Speaking of Finley, I’m pretty floored by his work here. Not only is the script exceptionally well-structured and paced, the storytelling is constantly clean and robust. “Thoroughbreds” is a cool 88 minutes, and it’s amazing how much mileage Finley gets out of the compact runtime. At the same time, the big issue most playwrights face when adapting their work to the screen is a lack of an exploration of space–cinema has a lot more opportunities for settings and scenery than a play, and playwrights who write scripts sometimes fail to actualize the potential of the medium (looking at you, edgelord Martin McDonagh). But Finley seems to be a natural at directing for the screen: He uses long, intimate and slow takes to bring the audience into each area, and his sound design is spot-on. Finally, Finley makes a good choice not making Lily’s step father explicitly physically abusive, as that would make Lily and Amanda’s plot to kill him much more morally justified. As it stands, the movie operates in a much more interesting grey-area, setting up for a superior (and relatively unhappy) ending.
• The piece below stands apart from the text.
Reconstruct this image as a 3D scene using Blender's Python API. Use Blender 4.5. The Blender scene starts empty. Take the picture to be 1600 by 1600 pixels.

But more than anyone—even golden boy Finley—the movie belongs to supporting actor Anton Yelchin. He plays Tim, a low level drug dealer and a stark foil to Lily and Amanda’s affluence. Yelchin is great—a little bit dangerous and very funny—in his final role on film. Mostly known for his work in the recent “Star Trek” films, Yelchin passed away in June of 2016 after a freak accident, two weeks after he completed his work on “Thoroughbreds.” Yelchin’s always had a youthful charisma, but here he gets to play a little bit against type and he’s superb. It’s supremely sad what happened to the young actor, but a least a little bit of Yelchin will always live on in “Thoroughbreds.”

The only modifier I would add to my blistering recommendation of “Thoroughbreds” is that it is a very dark movie. If you aren’t looking for a grittier version of “Heathers,” maybe this isn’t the movie for you. Regardless, this is an amazing debut for Finley, and a really awesome thriller. “Thoroughbreds” is a perfect surprise, a tense, stylish and quality film.